With all this crypto hype dragging in fresh blood again, here’s a little guidance to help avoid screwing yourself over.

  • Hold that shit: If you actually believe your coin’s got long-term value: JUST HOLD. Ignore the noise and don't sell unless some real bad news drops (Key partners exit, serious exploit, insolvency, lost legal challenges, etc). Even then, the price will likely climb back up unless it's some irrecoverable problem or it was just a rug-pull crypto in the first place.
  • Do some damn research: Look up reasons why your crypto of choice has value, what its downsides are, etc. Is it because Logan Paul hyped it up, or is it because the team behind it have are actively and visibly working on a bigger plan? Find that shit out first before putting money in it.
  • Resist FOMO: Seems obvious, but when you see a price start climbing like crazy, your first impulse is to "BUY NOW", but don't. Wait for the next dip. There will ALWAYS be a dip. The whales make the most money off the FOMO.
  • Volume is key: Has the volume been steadily climbing, or did it jump up out of nowhere with no news behind it? If it just jumped out of nowhere, don't buy. Wait.
  • Be aware of market depth: Some platforms give you a graph, others just show the DOM (Depth of Market)

Below are walls. When they get hit, the price will likely drop some. People that are unaware of this might think the price is tanking and will sell. If there is enough upward momentum, these mean nothing.

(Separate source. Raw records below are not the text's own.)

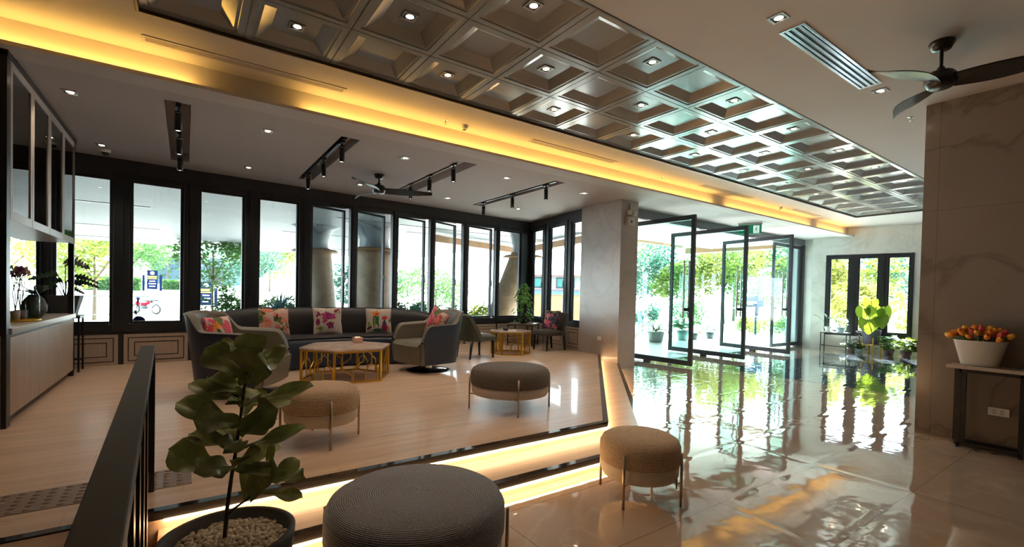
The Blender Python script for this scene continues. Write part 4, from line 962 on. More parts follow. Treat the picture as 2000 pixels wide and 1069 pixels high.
# ---- generic potted plants
def potm(name, c, rough=.5): return MATS[name] if name in MATS else pbr(name, c, rough)
def potted(name, label, loc, r0, r1, h, mat, leaves, lm, cat='potted plant', group=None, rz=0):
    t = thing(name, label, cat, loc, rz, group)
    MB().lathe([(0, .004), (r0*.95, 0), (r0, .01), ((r0+r1)/2*1.03, h*.5), (r1, h), (r1*.93, h), (r1*.9, h*.9), (0, h*.9)], 28).build('pot', mat, t)
    leaves(t, lm)
    return t
def bush_leaves(n, R, z0, z1, w, kind='ovate', seed=1, up=.4, stem=True, spread=1.0, len_=1.0):
    def f(t, lm):
        rnd = random.Random(seed); m = MB(); ms = MB()
        for k in range(n):
            a = rnd.uniform(0, 2*PI); q = math.sqrt(rnd.random())*R; z = rnd.uniform(z0, z1)
            c = Vector((q*math.cos(a), q*math.sin(a), z)); d = Vector((math.cos(a)*spread, math.sin(a)*spread, rnd.uniform(-.2, up))).normalized()
            leaf(m, c, c+d*w*1.5*len_*rnd.uniform(.7, 1.2), w*rnd.uniform(.8, 1.2), Vector((rnd.uniform(-.4, .4), rnd.uniform(-.6, .2), 1)), kind, .15, .15, .05, 6, 4)
            if stem and k % 3 == 0: ms.tube([(0, 0, z0*.7), (c.x*.5, c.y*.5, (z0*.7+c.z)/2+.02), c], .0035, 5, False)
        m.build('foliage', lm, t, fix=False)
        if ms.v: ms.build('stems', M_stem, t)
    return f
# plant stand with climbing pothos
ps = thing('plant_stand', 'dark square plant stand with stone top in the lounge corner', 'table', (6.12, 8.25, .2), math.radians(38))
MB().box(-.29, .29, -.29, .29, .45, .475).build('top', pbr('brown_stone_top', (.22, .17, .13), .3), ps)
for sx in (-1, 1):
    for sy in (-1, 1): MB().box(sx*.27-.012, sx*.27+.012, sy*.27-.012, sy*.27+.012, 0, .45).build('leg', M_black, ps)
m = MB()
for s_ in (-1, 1): m.box(-.27, .27, s_*.27-.01, s_*.27+.01, .43, .45); m.box(s_*.27-.01, s_*.27+.01, -.27, .27, .43, .45); m.box(-.27, .27, s_*.27-.008, s_*.27+.008, .05, .066); m.box(s_*.27-.008, s_*.27+.008, -.27, .27, .05, .066)
m.build('frame', M_black, ps)
po = thing('pothos_plant', 'bushy green climbing pothos in a dark pot on the corner plant stand', 'plant', (6.10, 8.22, .675))
MB().lathe([(0, 0), (.07, 0), (.10, .16), (.09, .16), (0, .14)], 24).build('pot', M_planter, po)
MB().tube([(0, 0, .1), (0, 0, .84)], .02, 8).build('moss_pole', M_bark, po)
MB().tube([(.07, -.02, .02), (.075, -.02, .5)], .006, 6).build('cane', pbr('bamboo_cane', (.42, .28, .14), .6), po)
m = MB(); rnd = random.Random(9); random.seed(4)
for k in range(170):
    z = rnd.uniform(.05, .88); a = rnd.uniform(0, 2*PI); R = (.21*math.sin(min(1, (z+.1)/.95)*PI)**.6+.03)*math.sqrt(rnd.random()); c = Vector((R*math.cos(a), R*math.sin(a), z)); d = Vector((math.cos(a), math.sin(a), rnd.uniform(-1.1, .1))).normalized()
    leaf(m, c, c+d*rnd.uniform(.07, .11), rnd.uniform(.055, .085), Vector((math.cos(a)*.6, math.sin(a)*.6, .8)), 'heart', .15, .2, .04, 6, 4)
m.build('foliage', M_green1, po, fix=False)
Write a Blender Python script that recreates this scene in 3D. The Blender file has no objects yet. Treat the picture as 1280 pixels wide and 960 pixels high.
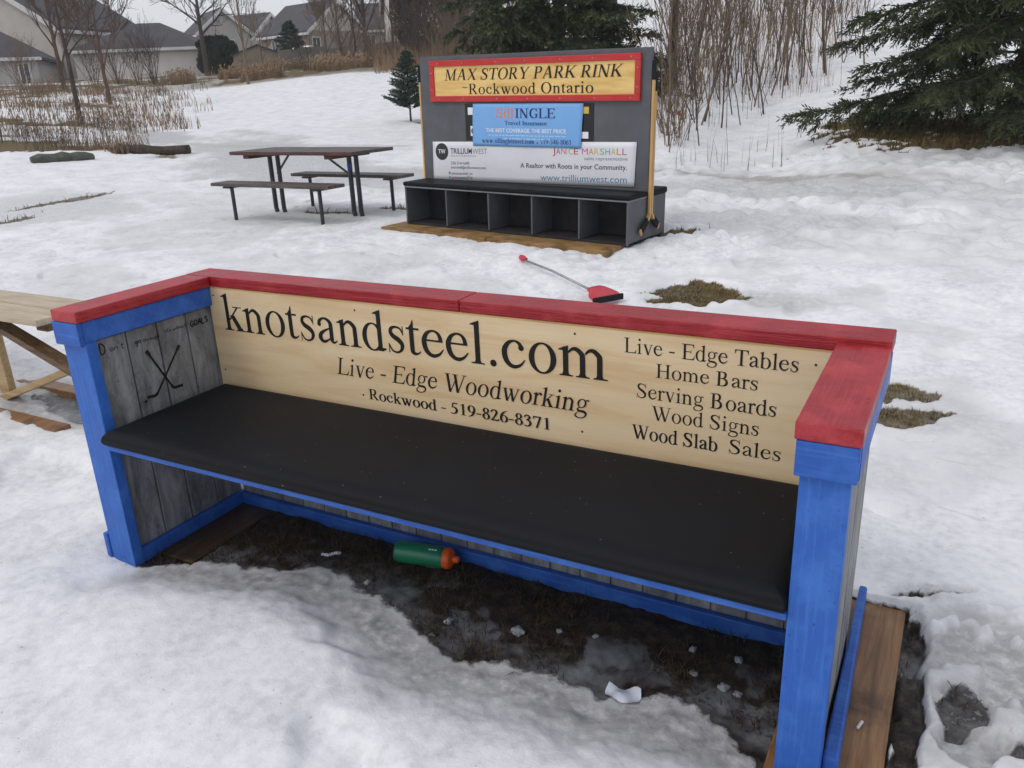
import bpy, bmesh, math, random
import numpy as np
from mathutils import Vector, Matrix
SC = bpy.context.scene
COL = SC.collection
R = math.radians
# ---------------------------------------------------------------- camera, sky, sun, exposure
CAM = Vector((2.54636, -1.54151, 1.55956))
MX = Matrix(((0.880272, -0.456871, -0.128027), (0.472825, 0.822227, 0.316828), (-0.039482, -0.339429, 0.939803)))  # right, forward, up columns
FPX = 1024.0
cd = bpy.data.cameras.new('camera'); cam = bpy.data.objects.new('camera', cd); COL.objects.link(cam)
cd.sensor_width = 36.0; cd.lens = 28.8; cd.clip_start = 0.05; cd.clip_end = 2000
r_, f_, u_ = MX.col[0], MX.col[1], MX.col[2]
cam.matrix_world = Matrix(((r_[0], u_[0], -f_[0], CAM[0]), (r_[1], u_[1], -f_[1], CAM[1]), (r_[2], u_[2], -f_[2], CAM[2]), (0, 0, 0, 1)))
SC.camera = cam
SUN_EL, SUN_AZ = R(52), R(215)        # azimuth clockwise from +y
w = bpy.data.worlds.new('World'); SC.world = w; w.use_nodes = True
nt = w.node_tree; bg = nt.nodes['Background']
sky = nt.nodes.new('ShaderNodeTexSky'); sky.sky_type = 'NISHITA'; sky.sun_disc = False
sky.sun_elevation = SUN_EL; sky.sun_rotation = SUN_AZ; sky.air_density = 1.0; sky.dust_density = 4.0; sky.ozone_density = 1.0
bw = nt.nodes.new('ShaderNodeRGBToBW'); nt.links.new(sky.outputs[0], bw.inputs[0])
mx = nt.nodes.new('ShaderNodeMix'); mx.data_type = 'RGBA'; mx.inputs[0].default_value = 0.72      # cloud deck over the blue
nt.links.new(sky.outputs[0], mx.inputs[6]); mx.inputs[7].default_value = (6.8, 6.87, 7.25, 1)
nt.links.new(mx.outputs[2], bg.inputs[0]); bg.inputs[1].default_value = 0.12
sl = bpy.data.lights.new('sun', 'SUN'); sun = bpy.data.objects.new('sun', sl); COL.objects.link(sun)
sl.energy = 0.55; sl.angle = R(25); sl.color = (1.0, 0.97, 0.93)
sun.rotation_euler = (math.pi/2-SUN_EL, 0, -SUN_AZ+math.pi)
SC.view_settings.view_transform = 'Standard'; SC.view_settings.look = 'None'; SC.view_settings.gamma = 1.0
SC.view_settings.use_curve_mapping = False; SC.view_settings.exposure = 0.2
SC.render.engine = 'CYCLES'; SC.cycles.use_denoising = True; SC.cycles.max_bounces = 6; SC.cycles.volume_bounces = 0

def P(px, py, r):
    """world point seen at photo pixel (px, py), r metres away on the map"""
    d = MX @ Vector(((px-640)/FPX, 1, -(py-480)/FPX)); t = r/math.hypot(d[0], d[1])
    return CAM+d*t

# ---------------------------------------------------------------- materials
def mat(name, base, rough=0.6, spec=0.4, build=None, **kw):
    m = bpy.data.materials.new(name); m.use_nodes = True
    b = m.node_tree.nodes['Principled BSDF']
    b.inputs['Base Color'].default_value = (*base, 1); b.inputs['Roughness'].default_value = rough
    b.inputs['Specular IOR Level'].default_value = spec
    for k, v in kw.items(): b.inputs[k].default_value = v
    if build: build(m.node_tree, b)
    return m
class NB:
    def __init__(s, nt): s.nt = nt
    def n(s, t, **kw):
        o = s.nt.nodes.new(t)
        for k, v in kw.items(): setattr(o, k, v)
        return o
    def l(s, a, b): s.nt.links.new(a, b)
    def coord(s, scale=(1, 1, 1), kind='Object'):
        t = s.n('ShaderNodeTexCoord'); m = s.n('ShaderNodeMapping'); m.inputs['Scale'].default_value = scale
        s.l(t.outputs[kind], m.inputs[0]); return m.outputs[0]
    def noise(s, vec, scale=5, detail=5, rough=0.55, dist=0.0):
        o = s.n('ShaderNodeTexNoise'); o.inputs['Scale'].default_value = scale; o.inputs['Detail'].default_value = detail
        o.inputs['Roughness'].default_value = rough; o.inputs['Distortion'].default_value = dist
        if vec is not None: s.l(vec, o.inputs['Vector'])
        return o.outputs['Fac']
    def ramp(s, fac, *stops):
        o = s.n('ShaderNodeValToRGB'); e = o.color_ramp.elements
        while len(e) < len(stops): e.new(0.5)
        for i, (p, c) in enumerate(stops):
            e[i].position = p; e[i].color = (*c, 1) if len(c) == 3 else c
        s.l(fac, o.inputs[0]); return o.outputs[0]
    def val(s, fac, a, b, c0=0.0, c1=1.0):
        o = s.n('ShaderNodeMapRange'); o.clamp = True
        o.inputs[1].default_value = a; o.inputs[2].default_value = b; o.inputs[3].default_value = c0; o.inputs[4].default_value = c1
        s.l(fac, o.inputs[0]); return o.outputs[0]
    def math(s, op, a, b=None):
        o = s.n('ShaderNodeMath', operation=op)
        for i, v in enumerate((a, b)):
            if v is None: continue
            if isinstance(v, (int, float)): o.inputs[i].default_value = v
            else: s.l(v, o.inputs[i])
        return o.outputs[0]
    def mix(s, fac, a, b, mode='MIX'):
        o = s.n('ShaderNodeMix', data_type='RGBA', blend_type=mode)
        for i, v in ((0, fac), (6, a), (7, b)):
            if isinstance(v, (int, float)): o.inputs[i].default_value = v
            elif isinstance(v, tuple): o.inputs[i].default_value = (*v, 1)
            else: s.l(v, o.inputs[i])
        return o.outputs[2]
    def bump(s, bsdf, h, strength=0.3, dist=0.01):
        o = s.n('ShaderNodeBump'); o.inputs['Strength'].default_value = strength; o.inputs['Distance'].default_value = dist
        s.l(h, o.inputs['Height']); s.l(o.outputs[0], bsdf.inputs['Normal'])
    def attr(s, name):
        o = s.n('ShaderNodeAttribute'); o.attribute_name = name; return o.outputs['Fac']
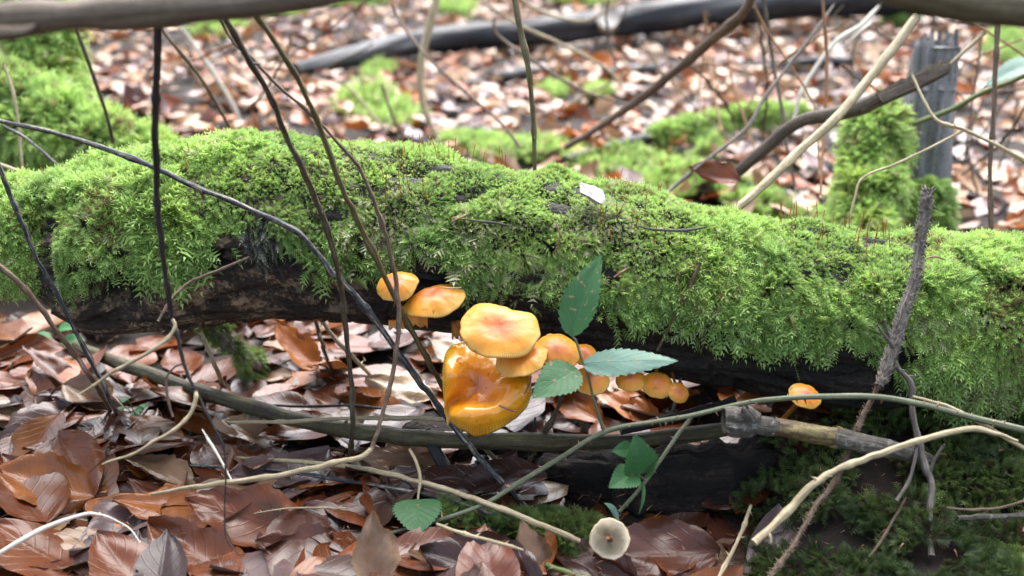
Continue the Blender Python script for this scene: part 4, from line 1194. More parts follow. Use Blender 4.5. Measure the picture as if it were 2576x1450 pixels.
twig('dead_stalk', 'tan dead stem at far left leaning towards the leaf litter', 'stem', 'brown',
     [(-60, 620, .72, 12), (0, 672, .73, 13), (51, 716, .74, 13), (103, 778, .75, 13), (154, 846, .765, 13), (192, 898, .78, 12), (236, 963, .795, 11), (284, 1044, ('g', .003), 9)], nodes=4)
twig('bare_twig', 'thin bent brown twig hanging from a lichen tuft across the bare wood', 'twig', 'brown',
     [(627, 648, .775, 8), (548, 682, .77, 7), (479, 709, .765, 8), (438, 744, .755, 8), (418, 775, .75, 8), (397, 809, .745, 7)], nodes=2)
twig('bare_twig', 'short reddish brown twig leaning on the moss right of the upright leaf', 'twig', 'brown',
     [(1762, 660, .762, 8), (1738, 716, .766, 9), (1704, 785, .772, 8), (1653, 882, .785, 7)])
twig('spruce_twig', 'rough scaly grey spruce twig standing in front of the right of the log', 'twig', 'grey',
     [(2334, 476, .745, 24), (2327, 538, .745, 26), (2313, 624, .745, 26), (2300, 709, .742, 26), (2269, 795, .74, 28), (2252, 863, .74, 30), (2228, 932, .738, 27), (2211, 970, .736, 22)], rough=.25, prick=(760, 15, (0, 1), -1.2, .3),
     branches=[dict(name='stub', pts=[(2252, 880, .738, 14), (2225, 845, .732, 8), (2205, 815, .728, 5)]), dict(name='stub', pts=[(2240, 860, .735, 12), (2232, 830, .732, 7), (2226, 805, .729, 5)])])
twig('spruce_twig', 'hairy red brown twig running down to the bottom edge under the pale stick', 'twig', 'brown',
     [(2218, 955, .745, 14), (2183, 1022, .745, 15), (2159, 1076, .742, 15), (2129, 1152, .738, 15), (2098, 1213, .73, 15), (2046, 1282, .72, 15), (2012, 1347, .71, 15), (1971, 1408, .70, 14), (1937, 1450, .69, 13), (1900, 1510, .68, 12)], rough=.25, prick=(520, 10, (0, 1), -.4, .22))
twig('grey_twig', 'grey forked dead twig standing upright in the moss at lower right', 'twig', 'grey',
     [(2240, 890, .745, 14), (2262, 930, .745, 14), (2290, 963, .745, 15), (2296, 1039, .743, 16), (2310, 1107, .74, 18), (2327, 1172, .735, 19), (2344, 1227, .73, 19), (2337, 1313, .72, 19), (2344, 1400, .705, 17)], rough=.2,
     branches=[dict(pts=[(2338, 1190, .733, 10), (2352, 1155, .73, 8), (2376, 1118, .727, 8)]), dict(pts=[(2307, 1125, .738, 8), (2298, 1170, .732, 8), (2286, 1210, .728, 9), (2255, 1261, .72, 10)])])
twig('pale_stick', 'pale peeled crooked stick in the lower right foreground', 'stick', 'straw',
     [(1897, 1366, .66, 20), (1944, 1323, .665, 20), (1995, 1272, .67, 20), (2046, 1220, .672, 20), (2098, 1186, .675, 15), (2149, 1165, .678, 18), (2218, 1141, .68, 17), (2320, 1107, .685, 15), (2437, 1080, .69, 15), (2502, 1090, .69, 11), (2560, 1110, .69, 8)], nodes=4, rough=.10, nodegain=.15,
     branches=[dict(name='stub', pts=[(1930, 1335, .664, 10), (1938, 1352, .66, 7), (1940, 1366, .658, 3)])])
twig('bramble_shoot', 'thin straw coloured bramble shoot crossing the arching cane at the right edge', 'stem', 'straw',
     [(2295, 998, .735, 7), (2382, 1022, .728, 9), (2457, 1059, .722, 10), (2576, 1128, .715, 11), (2720, 1210, .71, 11)], prick=(14, 10))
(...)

This is what causes that saw tooth pattern you usually see as a price goes up. It doesn't mean the price is tanking, but it does mean its going to fluctuate. Especially if the price has steadily been trending up. Same goes for the inverse when price is trending down, but spikes of green appear.

If you still want to trade/scalp/whatever, know this:

You are playing a game rigged against you. Big players that wipe their ass with a million bucks are out here setting traps daily. Those traps are mainly against other players, but a lot of smaller fish get caught in it too. Their sole mission is take your money by preying on impatience and emotion.

Common traps

Stop-hunts

  • Price spikes into obvious stop zones (recent highs/lows), then sharp reversal.
  • Watch for long wicks near key levels

$3650 was a key point and it hit and tanked giving the whales a chance to buy even lower. Most drops like this have nothing to do with actual sentiment, just emotion and manipulation.

Fake/False breakouts

  • Price blasts through resistance/support briefly, then dumps/pumps opposite.
  • Low volume around it? Weak momentum? Probably fake.

AKA Bear/Bull traps. Some differences, but basically the same thing

Spoofing

  • Big buy/sell walls suddenly appear and disappear from the order book.
  • Persistent orders matter, fleeting ones are likely bait.

(Hard to find a good example of this from past data, but just be wary of sudden things popping up and disappearing)

Fake pumps

  • Big green candle out of nowhere, no real news, thin volume around it = exit liquidity trap.
  • Volume must back the move or it’s suspect.

Very low volume around and then a big bump all of a sudden, followed by price dropping.

Summary

  • You can’t out-trade whales; they thrive on impatience and retail emotion
  • Real breakouts have real volume and continuation
  • No volume = no conviction = high risk of trap.
  • If you really believe, just hold – but if you trade, don’t chase the first move

Stay sharp. This market isn't designed for us little folk.